Our mistakes in pursuit of learning are the burpees, extra gym time, and leg days of our mental fitness for most of us. For those where mistakes are measured in cost or time (not life impact or safety), your mistakes measure how hard you are pushing yourself to grow. While making a mistake never feels good, your response to the situation determines your return-on-misfire (ROM).
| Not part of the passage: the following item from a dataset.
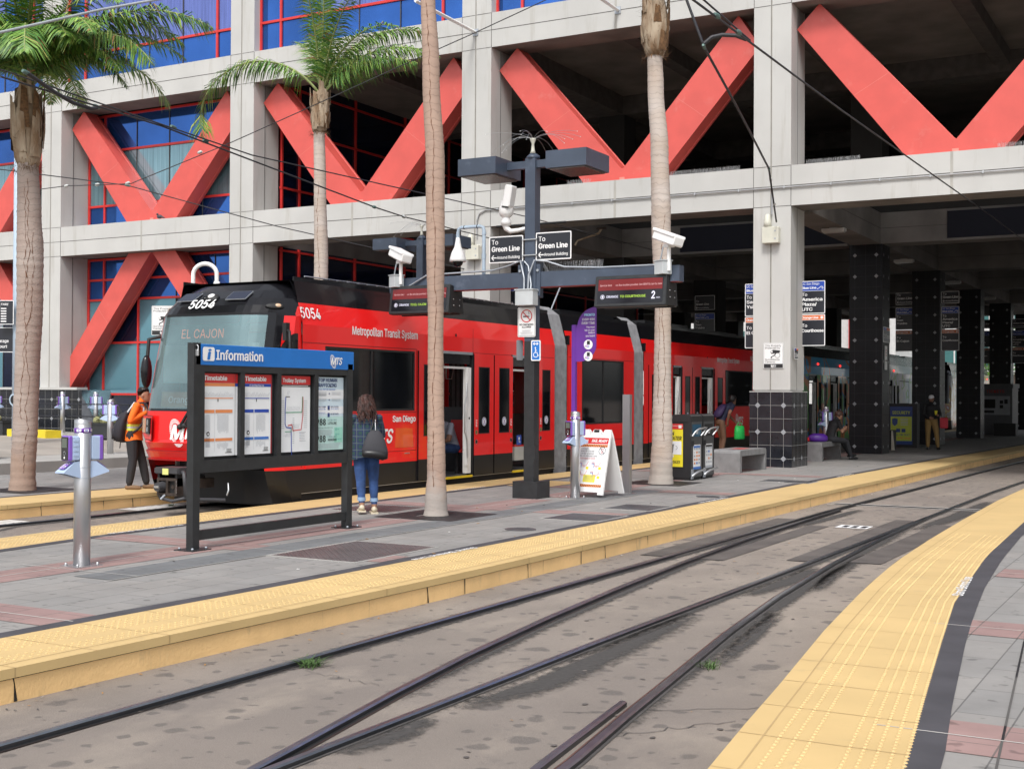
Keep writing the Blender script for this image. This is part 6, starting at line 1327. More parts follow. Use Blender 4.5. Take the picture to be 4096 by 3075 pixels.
# ------------------------------------------------------------ palms
LEAF1 = mat('frond_green', (.19, .36, .06), .5, var=.45, scale=3, spec=.4); LEAF2 = mat('frond_dark_green', (.075, .20, .04), .5, var=.4, scale=3); LEAF3 = mat('frond_yellow_green', (.36, .45, .10), .5, var=.3, scale=3); LEAF4 = mat('frond_tip_brown', (.30, .17, .06), .7)
RACH = mat('frond_rib', (.25, .30, .10), .5)
BOOT = mat('palm_boot', (.42, .34, .25), .9, var=.35, scale=7, col2=(.22, .14, .08), bump=.6, bscale=30, stretch=(1, 1, .3)); FIB = mat('palm_fibre', (.17, .09, .04), .95, var=.5, scale=20)
def trunkmat(name, c, c2, low, zl):
    m = mat(name, c, .9, col2=c2, scale=1.6, thr=(.35, .68), bump=.5, bscale=25, stretch=(1, 1, 1.4), dirt=((.16, .115, .085), 9, .655, (1.6, 1.6, .5), .8))
    n = m.node_tree.nodes; L = m.node_tree.links; b = n['Principled BSDF']; tc = n.new('ShaderNodeTexCoord'); sp = n.new('ShaderNodeSeparateXYZ'); L.new(tc.outputs['Object'], sp.inputs[0])
    # leaf scar rings
    wv = n.new('ShaderNodeTexWave'); wv.bands_direction = 'Z'; wv.inputs['Scale'].default_value = 3.1; wv.inputs['Distortion'].default_value = 6.5; wv.inputs['Detail'].default_value = 3; wv.inputs['Detail Scale'].default_value = 1.6; L.new(tc.outputs['Object'], wv.inputs[0])
    mr = n.new('ShaderNodeMapRange'); mr.inputs[1].default_value = .0; mr.inputs[2].default_value = .10; mr.inputs[3].default_value = .80; mr.inputs[4].default_value = 1; L.new(wv.outputs['Fac'], mr.inputs[0])
    src = b.inputs['Base Color'].links[0].from_socket; vm = n.new('ShaderNodeVectorMath'); vm.operation = 'SCALE'; L.new(src, vm.inputs[0]); L.new(mr.outputs[0], vm.inputs['Scale'])
    nz = n.new('ShaderNodeTexNoise'); nz.inputs['Scale'].default_value = 5; L.new(tc.outputs['Object'], nz.inputs['Vector'])
    ad = n.new('ShaderNodeMath'); ad.operation = 'ADD'; L.new(sp.outputs['Z'], ad.inputs[0]); L.new(nz.outputs[0], ad.inputs[1])
    m2 = n.new('ShaderNodeMapRange'); m2.inputs[1].default_value = zl+.35; m2.inputs[2].default_value = zl+.75; L.new(ad.outputs[0], m2.inputs[0])
    mx = n.new('ShaderNodeMix'); mx.data_type = 'RGBA'; L.new(m2.outputs[0], mx.inputs[0]); mx.inputs[6].default_value = (*low, 1); L.new(vm.outputs[0], mx.inputs[7]); L.new(mx.outputs[2], b.inputs['Base Color'])
    return m
TR1 = trunkmat('palm_bark_grey', (.37, .31, .275), (.31, .235, .20), (.31, .22, .17), .6)
TR3 = trunkmat('palm_bark_brown', (.40, .28, .215), (.34, .24, .19), (.34, .30, .27), .35)
TR4 = trunkmat('palm_bark_pale', (.49, .435, .395), (.43, .35, .29), (.38, .34, .30), .3)
def frond(mb, p, az, el, L, droop, n=60, ll=.42, hang=.5, w=.015, seed=0, curl=0):
    """rachis that bends down along its length, thin folded leaflets on both sides; az in degrees from +x"""
    rnd = random.Random(seed); P = [V(p)]; D = []; N = 26; a = R(az); e = R(el)
    for i in range(N):
        t = i/N; ee = e-R(droop)*t**1.15; aa = a+R(curl)*t; d = V((math.cos(aa)*math.cos(ee), math.sin(aa)*math.cos(ee), math.sin(ee))); D.append(d); P.append(P[-1]+d*L/N)
    D.append(D[-1]); mb.tube(P, [.028*(1-.85*i/N)+.003 for i in range(N+1)], RACH, 5, caps=False)
    for k in range(n):
        t = .14+.86*k/n; x = t*N; i = min(int(x), N-1); q = P[i].lerp(P[i+1], x-i); d = D[i]
        s0 = d.cross(V((0, 0, 1))); s0 = s0.normalized() if s0.length > .1 else V((1, 0, 0)); up = s0.cross(d).normalized()
        pr = math.sin(min(1, .25+t*1.0)*math.pi*.80)**.6 if t < .9 else .55*(1-t)*10+.1
        for s in (-1, 1):
            l = ll*pr*(.75+.4*rnd.random()); v = (d*(.55+.25*rnd.random())+s0*s*(1.0+.2*rnd.random())+up*rnd.uniform(-.35, .55)).normalized()
            m_ = q+v*l*.5+V((0, 0, -hang*l*.16)); v2 = (v+V((0, 0, -hang*(1.0+.9*rnd.random())))).normalized(); e_ = m_+v2*l*.55
            wd = v.cross(up).normalized()*w*(.6+.5*rnd.random()); r_ = rnd.random(); m = LEAF1 if r_ < .52 else LEAF2 if r_ < .84 else LEAF3 if r_ < .97 else LEAF4
            mb.add([q-wd*.5, q+wd*.5, m_+wd, m_-wd, e_], [(0, 1, 2, 3), (3, 2, 4)], m)
def trunk(pts, m, crack=()):
    """pts: (x, y, z, radius)"""
    mb = MB(); rg = []; Z0, Z1 = pts[0][2], pts[-1][2]; n = 28; z = Z0; rnd = random.Random(int(pts[0][0]*100)); k = 0
    def at(z):
        for a, b in zip(pts, pts[1:]):
            if a[2] <= z <= b[2]: t = (z-a[2])/(b[2]-a[2]); t = t*t*(3-2*t); return [a[i]+(b[i]-a[i])*t for i in (0, 1, 3)]
        return pts[-1][0], pts[-1][1], pts[-1][3]
    while z <= Z1:
        x, y, r = at(z); r *= 1+rnd.uniform(-.012, .012)+(.018 if k % 4 == 0 else -.004)
        rg.append([(x+r*(1+.014*math.sin(3*a+z*2)+rnd.uniform(-.006, .006))*math.cos(a), y+r*(1+.014*math.sin(3*a+z*2))*math.sin(a), z) for a in [2*math.pi*j/n for j in range(n)]]); z += .035; k += 1
    mb.loft(rg, m)
    for a0, za, zb in crack:        # long vertical fissures
        P = []; z = za; a = R(a0)
        while z < zb: x, y, r = at(z); a += rnd.uniform(-.09, .09)+(R(a0)-a)*.12; P.append((a, z, x, y, r)); z += .05
        for (a, z, x, y, r), (b, z2, x2, y2, r2) in zip(P, P[1:]):
            w = .009*(.2+rnd.random())/r*.6; q = lambda a, z, x, y, r: (x+(r*1.022+.001)*math.cos(a), y+(r*1.022+.001)*math.sin(a), z)
            mb.add([q(a-w, z, x, y, r), q(a+w, z, x, y, r), q(b+w, z2, x2, y2, r2), q(b-w, z2, x2, y2, r2)], [(0, 1, 2, 3)], CRACKM)
    return mb, at
CRACKM = mat('bark_fissure', (.15, .07, .04), .95)
def boots(mb, x, y, z0, z1, r, seed, dx=0):
    rnd = random.Random(seed); rg = []; n = 20; H = z1-z0
    for i in range(11):
        t = i/10; rr = r*(1.0+.55*math.sin(math.pi*min(1, t*1.15))**.8 if t < .85 else 1.1-(t-.85)*3)
        rg.append([(x+dx*t+rr*(1+.10*rnd.uniform(-1, 1))*math.cos(2*math.pi*j/n), y+rr*(1+.1*rnd.uniform(-1, 1))*math.sin(2*math.pi*j/n), z0+H*t) for j in range(n)])
    mb.loft(rg, BOOT)
    for k in range(26):           # overlapping leaf bases
        a = rnd.random()*6.28; t = rnd.random()*.75; rr = r*1.5; c = V((x+dx*t+rr*math.cos(a), y+rr*math.sin(a), z0+H*t)); u = V((-math.sin(a), math.cos(a), 0))*.075*rnd.uniform(.7, 1.3); h_ = V((math.cos(a)*.03, math.sin(a)*.03, .30*rnd.uniform(.7, 1.4)*H/.9))
        mb.add([c-u, c+u, c+u*.5+h_, c-u*.6+h_*1.1, c+V((math.cos(a), math.sin(a), 0))*.02+h_*.5], [(0, 1, 4), (1, 2, 4), (2, 3, 4), (3, 0, 4)], BOOT if rnd.random() < .7 else FIB)
    for k in range(420):          # loose fibres
        a = rnd.random()*6.28; t = rnd.random(); rr = r*(1.2+.4*rnd.random()); c = V((x+dx*t+rr*math.cos(a), y+rr*math.sin(a), z0-.05+H*(.0 if k % 3 == 0 else t)+.03)); d = V((math.cos(a)*rnd.random(), math.sin(a)*rnd.random(), rnd.uniform(-1, .8)))*.15; u = V((-math.sin(a), math.cos(a), 0))*.005
        mb.add([c-u, c+u, c+d], [(0, 1, 2)], FIB)
def palm(label, x, y, tp, m, zb, zt, br, fronds, crack, seed, dxb=0):
    t = thing('palm_tree', label, 'palm tree', (x, y, 0), 0, 'palm trees on the platforms')
    mb, at = trunk(tp, m, crack); mb.v = [(a-x, b-y, c) for a, b, c in mb.v]; mb.build('trunk', t)
    cx, cy, _ = at(zb); mb = MB(); boots(mb, cx-x, cy-y, zb, zt, br, seed, dxb); mb.build('leaf_bases', t)
    mb = MB()
    for k, fr_ in enumerate(fronds): frond(mb, (cx-x+dxb+fr_.get('dx', 0), cy-y, zt-.12+fr_.get('dz', 0)), fr_['az'], fr_['el'], fr_['L'], fr_['dr'], fr_.get('n', 64), fr_.get('ll', .44), fr_.get('h', .6), seed=seed*50+k, curl=fr_.get('c', 0), w=fr_.get('w', .015))
    mb.build('crown', t); return t
random.seed(8)
RT = 29                         # azimuth of "right in the photo"
def fan(n, seed, el=(25, 80), L=(2.4, 3.2), dr=(70, 130), n_=60, skip=()):
    rnd = random.Random(seed); o = []
    for k in range(n):
        az = 360*k/n+rnd.uniform(-12, 12)
        if any(abs((az-s+180) % 360-180) < w for s, w in skip): continue
        o.append(dict(az=az, el=rnd.uniform(*el), L=rnd.uniform(*L), dr=rnd.uniform(*dr), n=n_))
    return o
palm('leftmost palm with a greyish trunk, shaggy brown leaf bases and a dense green crown', -17.55, 14.7,
     [(-17.56, 14.68, -.02, .225), (-17.55, 14.68, .25, .20), (-17.50, 14.68, 1.1, .20), (-17.47, 14.68, 2.0, .20), (-17.42, 14.68, 3.2, .21), (-17.42, 14.68, 4.0, .215), (-17.45, 14.68, 4.6, .195), (-17.50, 14.68, 5.5, .17)], TR1, 5.42, 6.85, .165,
     [dict(az=RT+4, el=62, L=3.7, dr=95, n=150, ll=.72, h=.7), dict(az=RT-6, el=50, L=2.1, dr=85, n=90, ll=.6, h=.5), dict(az=RT-50, el=72, L=2.3, dr=125, n=110, ll=.62, h=.6), dict(az=RT-95, el=76, L=2.2, dr=125, n=110, ll=.6), dict(az=RT-75, el=72, L=2.2, dr=150, n=110, ll=.55), dict(az=RT-30, el=75, L=3.0, dr=110, n=90, ll=.55), dict(az=RT-120, el=62, L=2.6, dr=150, n=90, ll=.6), dict(az=RT-60, el=82, L=3, dr=70, n=90, ll=.5), dict(az=RT+20, el=52, L=2.9, dr=125, n=90, ll=.5), dict(az=RT-150, el=55, L=2.6, dr=140, n=80, ll=.6), dict(az=RT-20, el=58, L=2.3, dr=120, n=110, ll=.55)]+[dict(az=RT-70, el=72, L=2.5, dr=150, n=140, ll=.7, h=.8), dict(az=RT-15, el=60, L=2.9, dr=120, n=140, ll=.75, h=.9), dict(az=RT-105, el=66, L=2.4, dr=140, n=140, ll=.7, h=.8), dict(az=RT-40, el=66, L=2.1, dr=110, n=140, ll=.7, h=.8), dict(az=RT-85, el=64, L=1.8, dr=120, n=140, ll=.7, h=.8), dict(az=RT+10, el=72, L=3.3, dr=120, n=140, ll=.7, h=.8)]+fan(16, 3, el=(52, 84), L=(2.1, 3.1), dr=(80, 130), n_=110), (( -62, 1.2, 5.1), (-38, .3, 4.3), (-50, 3.2, 5.2)), 1, -.05)
palm('slim palm rising behind the trolley with a frond drooping far to the left', -17.0, 22.0,
     [(-17.1, 22, 0, .24), (-17.02, 22, 1.5, .17), (-17.0, 22, 3.0, .16), (-16.98, 22, 4.5, .15), (-17.03, 22, 6.2, .13), (-17.06, 22, 7.4, .12)], TR4, 7.3, 8.2, .13,
     [dict(az=RT+180, el=54, L=4.1, dr=172, n=150, ll=.68, h=1.15), dict(az=RT-75, el=86, L=3.0, dr=28, n=140, ll=.5, h=.45), dict(az=RT, el=58, L=3.0, dr=88, n=140, ll=.6, h=1.0), dict(az=RT-10, el=50, L=2.4, dr=75, n=130, ll=.6, h=1.0), dict(az=RT+12, el=72, L=3.3, dr=95, n=140, ll=.6, h=.9), dict(az=RT-60, el=72, L=2.6, dr=60, n=80, ll=.5), dict(az=RT-35, el=70, L=2.8, dr=95, n=80, ll=.5), dict(az=RT+120, el=70, L=2.4, dr=60, n=70), dict(az=RT+60, el=66, L=2.6, dr=80, n=70), dict(az=RT-100, el=78, L=2.8, dr=40, n=70)], ((-70, .5, 6.2),), 2, .05)
palm('brown cracked palm trunk left of the tall mast running up out of the picture', -9.27, 14.57,
     [(-9.28, 14.57, -.02, .175), (-9.28, 14.57, .10, .155), (-9.275, 14.57, .6, .125), (-9.29, 14.57, 1.6, .110), (-9.30, 14.57, 2.5, .105), (-9.31, 14.57, 3.6, .124), (-9.32, 14.57, 4.7, .130), (-9.40, 14.57, 6.0, .118), (-9.46, 14.57, 7.2, .098), (-9.46, 14.57, 10.4, .09)], TR3, 10.3, 11.4, .15, fan(14, 5, el=(20, 80), L=(2.2, 2.9), dr=(50, 80)), ((-66, 1.3, 7.4), (-72, .4, 1.2)), 3)
palm('pale speckled palm trunk beside the trash bins with ragged tan leaf bases', -9.12, 22.1,
     [(-9.12, 22.1, -.02, .245), (-9.11, 22.1, .2, .21), (-9.09, 22.1, .9, .19), (-9.09, 22.1, 2.0, .162), (-9.09, 22.1, 3.2, .15), (-9.13, 22.1, 5.0, .18), (-9.17, 22.1, 6.2, .168), (-9.25, 22.1, 7.4, .15), (-9.27, 22.1, 8.1, .14)], TR4, 8.0, 9.25, .165, fan(13, 9, el=(58, 86), L=(2.2, 2.8), dr=(20, 50)), ((-60, .8, 5.0), (-95, 1.5, 3.4)), 4)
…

Three Ideas to Help Mine Your Mistakes for Growth

1. Conduct Postmortems on Decision Misfires

In many organizations, project postmortems are commonplace. After wrapping up an initiative, individuals gather to reflect on what worked, what didn’t, and what they need to do the next time differently. Strive to adopt this approach for your misfires. Ideally, invite a trusted source (a swim buddy) to help you with the work. Ask and answer (and capture it in your professional journal):

  • What was the impact of my misfire?
  • How did I frame the original problem I was trying to solve?
  • What were my expectations for the outcome?
  • What were my assumptions going into this issue?
  • What assumptions broke down and failed? Why?
  • Was my original framing of the problem wrong?
  • What was the root cause of the misfire?
  • What insights can I take away from this to improve the outcome next time?

Power Tip: Add in premortems. The premortem is an excellent critical thinking activity to help remind you of all of the potential areas for misfires. Draw upon your journal content from prior situations to attempt to tune your approach to the current problem. Use the questions above and adjust to future tense.
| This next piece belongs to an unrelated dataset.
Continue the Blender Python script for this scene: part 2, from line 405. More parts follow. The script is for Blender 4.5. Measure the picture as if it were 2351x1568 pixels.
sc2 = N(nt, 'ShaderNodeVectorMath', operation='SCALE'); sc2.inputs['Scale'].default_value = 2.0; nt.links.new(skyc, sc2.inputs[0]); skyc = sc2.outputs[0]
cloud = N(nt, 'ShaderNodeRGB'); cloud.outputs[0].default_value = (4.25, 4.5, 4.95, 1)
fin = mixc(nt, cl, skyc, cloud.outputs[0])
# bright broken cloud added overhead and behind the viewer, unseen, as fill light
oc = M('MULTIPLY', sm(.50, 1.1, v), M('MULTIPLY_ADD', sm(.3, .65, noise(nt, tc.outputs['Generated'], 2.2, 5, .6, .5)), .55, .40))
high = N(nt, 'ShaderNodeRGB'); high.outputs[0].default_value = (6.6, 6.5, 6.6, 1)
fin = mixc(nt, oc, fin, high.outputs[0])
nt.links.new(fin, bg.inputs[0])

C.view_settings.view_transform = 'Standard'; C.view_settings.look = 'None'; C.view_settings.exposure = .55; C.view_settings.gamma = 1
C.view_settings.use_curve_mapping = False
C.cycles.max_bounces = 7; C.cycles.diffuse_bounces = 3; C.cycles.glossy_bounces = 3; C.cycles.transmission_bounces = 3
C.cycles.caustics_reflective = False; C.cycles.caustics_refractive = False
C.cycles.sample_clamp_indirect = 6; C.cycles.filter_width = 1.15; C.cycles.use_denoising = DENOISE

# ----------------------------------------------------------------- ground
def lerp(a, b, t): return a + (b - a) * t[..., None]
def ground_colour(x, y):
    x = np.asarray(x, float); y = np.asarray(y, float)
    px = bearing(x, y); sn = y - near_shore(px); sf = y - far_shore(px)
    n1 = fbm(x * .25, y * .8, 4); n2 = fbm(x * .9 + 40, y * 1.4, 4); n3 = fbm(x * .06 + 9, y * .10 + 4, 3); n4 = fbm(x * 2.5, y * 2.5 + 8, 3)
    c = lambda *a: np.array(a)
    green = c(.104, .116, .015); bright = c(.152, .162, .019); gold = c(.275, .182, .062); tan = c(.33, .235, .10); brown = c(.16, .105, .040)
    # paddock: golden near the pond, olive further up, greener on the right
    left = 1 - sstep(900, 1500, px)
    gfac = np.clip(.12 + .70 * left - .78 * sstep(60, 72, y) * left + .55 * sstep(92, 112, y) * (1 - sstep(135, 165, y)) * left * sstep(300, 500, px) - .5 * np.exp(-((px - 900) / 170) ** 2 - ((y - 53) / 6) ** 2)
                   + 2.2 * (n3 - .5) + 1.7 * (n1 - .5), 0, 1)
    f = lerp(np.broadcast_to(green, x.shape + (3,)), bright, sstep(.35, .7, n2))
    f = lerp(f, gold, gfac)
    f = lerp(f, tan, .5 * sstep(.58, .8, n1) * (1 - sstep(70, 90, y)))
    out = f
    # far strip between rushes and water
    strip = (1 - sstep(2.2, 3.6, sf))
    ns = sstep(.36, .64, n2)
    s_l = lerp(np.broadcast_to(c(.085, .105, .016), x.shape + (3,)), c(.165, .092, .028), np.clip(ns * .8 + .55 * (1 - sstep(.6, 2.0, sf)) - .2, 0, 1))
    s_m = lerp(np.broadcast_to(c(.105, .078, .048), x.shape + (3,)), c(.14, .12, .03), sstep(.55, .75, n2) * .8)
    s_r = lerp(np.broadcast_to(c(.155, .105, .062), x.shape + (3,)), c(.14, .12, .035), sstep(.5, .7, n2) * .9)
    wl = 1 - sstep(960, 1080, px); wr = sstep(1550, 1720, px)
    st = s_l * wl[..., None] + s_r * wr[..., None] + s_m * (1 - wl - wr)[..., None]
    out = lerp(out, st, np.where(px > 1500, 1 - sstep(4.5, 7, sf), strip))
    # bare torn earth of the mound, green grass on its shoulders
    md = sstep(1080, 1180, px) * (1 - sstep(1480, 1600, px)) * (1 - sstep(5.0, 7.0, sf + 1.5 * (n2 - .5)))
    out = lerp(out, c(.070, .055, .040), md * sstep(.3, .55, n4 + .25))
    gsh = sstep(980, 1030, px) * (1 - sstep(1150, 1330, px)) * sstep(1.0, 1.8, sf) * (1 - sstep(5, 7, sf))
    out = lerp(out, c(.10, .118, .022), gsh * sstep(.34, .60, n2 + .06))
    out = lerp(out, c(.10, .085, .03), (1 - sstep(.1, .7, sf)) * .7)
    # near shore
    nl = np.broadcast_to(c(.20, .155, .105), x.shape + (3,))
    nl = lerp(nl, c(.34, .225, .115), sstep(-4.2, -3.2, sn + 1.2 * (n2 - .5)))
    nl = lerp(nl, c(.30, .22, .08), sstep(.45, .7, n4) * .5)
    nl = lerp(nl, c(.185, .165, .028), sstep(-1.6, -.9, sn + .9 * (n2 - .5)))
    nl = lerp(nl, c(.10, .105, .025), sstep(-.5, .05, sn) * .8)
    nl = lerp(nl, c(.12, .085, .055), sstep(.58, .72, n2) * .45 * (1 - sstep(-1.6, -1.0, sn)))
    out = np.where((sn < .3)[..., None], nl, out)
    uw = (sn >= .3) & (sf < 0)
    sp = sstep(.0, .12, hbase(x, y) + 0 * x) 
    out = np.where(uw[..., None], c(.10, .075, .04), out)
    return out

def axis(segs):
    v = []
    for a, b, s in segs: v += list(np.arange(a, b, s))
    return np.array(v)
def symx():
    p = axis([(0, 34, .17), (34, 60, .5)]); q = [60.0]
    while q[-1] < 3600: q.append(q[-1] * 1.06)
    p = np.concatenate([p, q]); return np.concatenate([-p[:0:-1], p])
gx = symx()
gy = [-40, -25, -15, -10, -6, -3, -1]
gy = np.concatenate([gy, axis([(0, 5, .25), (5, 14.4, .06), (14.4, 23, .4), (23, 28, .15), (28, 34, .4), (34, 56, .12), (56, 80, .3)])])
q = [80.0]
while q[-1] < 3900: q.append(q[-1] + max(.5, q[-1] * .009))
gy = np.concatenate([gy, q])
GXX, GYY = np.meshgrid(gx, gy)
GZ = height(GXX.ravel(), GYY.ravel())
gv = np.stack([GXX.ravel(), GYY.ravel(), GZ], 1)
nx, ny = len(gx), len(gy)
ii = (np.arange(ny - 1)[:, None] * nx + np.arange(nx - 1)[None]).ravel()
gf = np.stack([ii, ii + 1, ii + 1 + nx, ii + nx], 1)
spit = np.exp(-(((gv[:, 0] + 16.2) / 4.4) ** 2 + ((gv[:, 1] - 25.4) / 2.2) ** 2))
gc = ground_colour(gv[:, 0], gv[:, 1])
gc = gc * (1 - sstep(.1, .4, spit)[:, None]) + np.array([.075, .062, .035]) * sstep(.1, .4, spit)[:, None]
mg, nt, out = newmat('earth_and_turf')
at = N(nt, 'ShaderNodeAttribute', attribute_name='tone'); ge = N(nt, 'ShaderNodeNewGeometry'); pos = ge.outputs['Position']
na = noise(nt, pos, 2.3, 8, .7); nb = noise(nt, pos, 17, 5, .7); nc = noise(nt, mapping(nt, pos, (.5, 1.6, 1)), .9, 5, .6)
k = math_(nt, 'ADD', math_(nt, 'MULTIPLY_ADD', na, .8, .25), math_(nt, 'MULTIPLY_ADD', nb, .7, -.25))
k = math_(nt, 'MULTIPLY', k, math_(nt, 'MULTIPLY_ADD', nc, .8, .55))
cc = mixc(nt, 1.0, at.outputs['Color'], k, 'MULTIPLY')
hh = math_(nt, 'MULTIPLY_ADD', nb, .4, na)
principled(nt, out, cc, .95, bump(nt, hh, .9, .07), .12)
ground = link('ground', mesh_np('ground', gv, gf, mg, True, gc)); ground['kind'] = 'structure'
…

2. Mistakes with People—Apologize and ask for Input

For anyone involved in managing formally or informally, mistakes with people are at the top of the list of common misfires. Unlike the suggestions above for decisions, the situations are often emotional and carry high relationship costs, including losing trust, which places future opportunities to collaborate in jeopardy.

While the costs are high, most misfires with people are repairable and serve as valuable lessons for future interactions. I’m a fan of the always-be-the-better-person school of human engagement. In situations where you ruffled feathers or wounded egos, work hard to muster a heartfelt apology. Don’t attempt to rationalize your behavior—just apologize and admit you misfired in the moment.

Ask how you might handle the situation better in the future. The extra step of asking for help in improving moving forward is a powerful salve for wounded egos and ruffled feathers. Focus on understanding how adjusting a behavior or two might yield an improved engagement the next time. Don’t spend too much time analyzing the prior behavior—this is all about Marshall Goldsmith’s version of feed-forward.

3. Communication Mistakes—Become a Wordsmith

Your words can wound or heal. In settings where you believed you had a good idea or were in the right, chances are, you failed as a communicator.

Become a student of words and their impact and strive to select those that show empathy, elicit input, and award autonomy to others.

Beware of the “I want/I need” discussions where you lead with positions and don’t strive to uncover interests.

Here are some questions to help you learn from the misfire and better plan for future persuasion encounters.

  • Did you emphasize I want with your approach?
  • Did your approach suggest they needed to do more or do something different?
  • Did you take the time to explain your situation and ask how they might approach it before offering your conclusion?
  • Did you ask them how this might impact them and how they might want to handle it?
  • Did you offer multiple choices? Did you ask them what their unique choice might be?

As you move forward, commit to thinking through and designing your conversations for a positive effect. When it comes to engaging with others for an “ask” remember the Persuasion Cycle described by Dr. Mark Goulston in Just Listen: resisting to listening to considering to doing to glad they did. Most of us move in steps when presented with something new and different. Help people move gently through the process.

The Bottom-Line for Now:

A mistake—especially a big one can be crushing if you let it. Don’t. As suggested above, admit and apologize and then strive to find the lesson(s) learned. Take the consequences in stride, and if you’re in a healthy, learning-focused culture, your proper approach quickly moves your mistake to yesterday’s news.

I carry the memory of my mistakes with me as a reminder to keep trying to get better. Give yourself some grace to move on from the momentary funk a mistake generates and double-down on getting better moving forward. We can’t alter the past, but we can impact the future.